A. Temyiz Yoluna Başvuranlar

Bölge Adliye Mahkemesinin yukarıda belirtilen kararına karşı süresi içinde davalı-davacı erkek vekili temyiz isteminde bulunulmuştur.

B. Temyiz Sebepleri

Davalı-davacı erkekvekili; kusur belirlemesi, tazminatlar, nafakaların usul ve kanuna aykırı bulunduğunu beyanla; bu yönlerden kararın bozulmasını talep etmiştir.

C. Gerekçe

1. Uyuşmazlık ve Hukuki Nitelendirme

Uyuşmazlık, taraflarca 4721 sayılı Kanun'un 166 ncı maddesinin birinci fıkrasında düzenlenen evlilik birliğinin sarsılması hukuki sebebine dayalı olarak açılan boşanma ve fer'ileri istemine ilişkin davalarda taraflar arasında ortak hayatı temelinden sarsacak derecede ve birliğin devamına imkan vermeyecek nitelikte bir geçimsizlik bulunup bulunmadığı, geçimsizlik var ise kusurun kimden kaynaklandığı, kadın yararına tazminat şartlarının somut olayda gerçekleşip gerçekleşmediği, miktarlarının uygun olup olmadığı, nafakaların uygun olup olmadığı noktasında toplanmaktadır.

2. İlgili Hukuk

6100 sayılı Hukuk Muhakemeleri Kanunu'nun (6100 sayılı Kanun) 369 uncu maddesinin birinci fıkrası ile 370 inci ve 371 inci maddeleri, 4721 sayılı Kanun'un 4 üncü, 6 ıncı maddeleri, 166 ıncı maddesinin birinci ve ikinci, 169 uncu maddesi, 174 üncü maddesinin birinci ve ikinci fıkrası, 175 inci maddesi, 176 ncı maddesi, 6098 sayılı Türk Borçlar Kanunu'nun 50 nci ve 51 inci maddeleri.

3. Değerlendirme

1.Bölge adliye mahkemelerinin nihai kararlarının bozulması 6100 sayılı Kanun'un 371 inci maddesinde yer alan sebeplerden birinin varlığı hâlinde mümkündür.
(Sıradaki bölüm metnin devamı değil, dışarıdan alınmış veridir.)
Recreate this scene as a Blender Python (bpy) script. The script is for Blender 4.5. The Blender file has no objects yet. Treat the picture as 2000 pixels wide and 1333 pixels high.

2. Temyizen ..., tarafların karşılıklı iddia ve savunmalarına, dayandıkları belgelere, uyuşmazlığa uygulanması gereken hukuk kuralları ile hukuki ilişkinin nitelendirilmesine, dava şartlarına, yargılama ve ispat kuralları ile kararda belirtilen gerekçelere göre usul ve kanuna uygun olup davalı-davacı erkek vekilince temyiz dilekçesinde ileri sürülen nedenler kararın bozulmasını gerektirecek nitelikte görülmemiştir.

VI. KARAR

Açıklanan sebeplerle;

Temyiz olunan Bölge Adliye Mahkemesi kararının 6100 sayılı Kanun'un 370 inci maddesinin birinci fıkrası uyarınca ONANMASINA,

Aşağıda yazılı temyiz giderinin temyiz edene yükletilmesine,

Dosyanın İlk Derece Mahkemesine, kararın bir örneğinin Bölge Adliye Mahkemesine gönderilmesine,

15.02.2024 tarihinde oy birliğiyle karar verildi.